▸ WORK TO DO:
Starting with the first line and ending with the line that holds "C = sc.collection", repeat the material exactly.

▸ DATA SECTION:
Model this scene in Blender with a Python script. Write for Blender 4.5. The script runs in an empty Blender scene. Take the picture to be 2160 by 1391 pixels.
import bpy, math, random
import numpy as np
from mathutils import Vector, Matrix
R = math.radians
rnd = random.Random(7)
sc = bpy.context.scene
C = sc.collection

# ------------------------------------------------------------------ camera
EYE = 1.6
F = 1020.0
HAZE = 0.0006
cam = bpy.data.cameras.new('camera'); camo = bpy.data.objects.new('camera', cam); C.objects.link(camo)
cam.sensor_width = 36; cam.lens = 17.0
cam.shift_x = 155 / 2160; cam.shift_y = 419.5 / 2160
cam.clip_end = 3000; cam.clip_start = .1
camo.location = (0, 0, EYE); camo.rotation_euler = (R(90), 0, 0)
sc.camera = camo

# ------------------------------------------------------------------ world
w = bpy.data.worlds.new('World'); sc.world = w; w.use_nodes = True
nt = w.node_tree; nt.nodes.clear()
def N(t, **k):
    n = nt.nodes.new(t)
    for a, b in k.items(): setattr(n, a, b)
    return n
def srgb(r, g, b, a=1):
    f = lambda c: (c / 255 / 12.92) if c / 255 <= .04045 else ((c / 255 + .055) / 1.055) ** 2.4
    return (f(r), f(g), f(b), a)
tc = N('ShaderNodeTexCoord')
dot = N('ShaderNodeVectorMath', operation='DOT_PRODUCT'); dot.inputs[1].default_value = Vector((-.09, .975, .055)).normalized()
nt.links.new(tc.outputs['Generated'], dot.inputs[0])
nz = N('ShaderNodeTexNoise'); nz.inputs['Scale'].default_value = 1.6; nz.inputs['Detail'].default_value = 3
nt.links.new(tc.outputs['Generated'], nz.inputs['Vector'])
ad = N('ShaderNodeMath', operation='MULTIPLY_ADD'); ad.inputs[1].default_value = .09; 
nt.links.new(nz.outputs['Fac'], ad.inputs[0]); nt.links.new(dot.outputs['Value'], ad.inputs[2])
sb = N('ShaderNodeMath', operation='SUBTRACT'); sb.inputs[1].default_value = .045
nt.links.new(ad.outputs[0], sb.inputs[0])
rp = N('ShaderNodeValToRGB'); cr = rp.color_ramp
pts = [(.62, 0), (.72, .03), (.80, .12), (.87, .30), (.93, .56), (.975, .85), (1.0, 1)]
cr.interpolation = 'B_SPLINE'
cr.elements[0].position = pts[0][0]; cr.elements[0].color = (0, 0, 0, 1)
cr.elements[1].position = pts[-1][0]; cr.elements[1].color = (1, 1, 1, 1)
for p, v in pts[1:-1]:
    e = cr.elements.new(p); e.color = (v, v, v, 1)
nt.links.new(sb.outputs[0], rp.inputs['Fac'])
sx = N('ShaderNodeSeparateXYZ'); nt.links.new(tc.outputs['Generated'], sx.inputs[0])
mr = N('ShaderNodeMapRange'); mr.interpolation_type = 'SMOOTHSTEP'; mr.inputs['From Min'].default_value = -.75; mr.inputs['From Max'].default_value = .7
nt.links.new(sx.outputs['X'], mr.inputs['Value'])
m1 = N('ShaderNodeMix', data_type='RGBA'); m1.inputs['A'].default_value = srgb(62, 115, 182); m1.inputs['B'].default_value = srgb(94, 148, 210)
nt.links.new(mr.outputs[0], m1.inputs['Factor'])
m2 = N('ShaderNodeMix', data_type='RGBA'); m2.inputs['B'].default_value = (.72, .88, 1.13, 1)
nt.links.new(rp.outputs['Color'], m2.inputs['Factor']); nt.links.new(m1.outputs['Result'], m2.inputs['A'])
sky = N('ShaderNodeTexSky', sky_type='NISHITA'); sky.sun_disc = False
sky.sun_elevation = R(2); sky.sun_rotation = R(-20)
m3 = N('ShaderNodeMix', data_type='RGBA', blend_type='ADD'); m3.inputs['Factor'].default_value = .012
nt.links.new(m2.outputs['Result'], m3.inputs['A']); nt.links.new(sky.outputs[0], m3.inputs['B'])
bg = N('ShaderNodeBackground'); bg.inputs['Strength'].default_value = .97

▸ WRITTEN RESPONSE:
Model this scene in Blender with a Python script. Write for Blender 4.5. The script runs in an empty Blender scene. Take the picture to be 2160 by 1391 pixels.
import bpy, math, random
import numpy as np
from mathutils import Vector, Matrix
R = math.radians
rnd = random.Random(7)
sc = bpy.context.scene
C = sc.collection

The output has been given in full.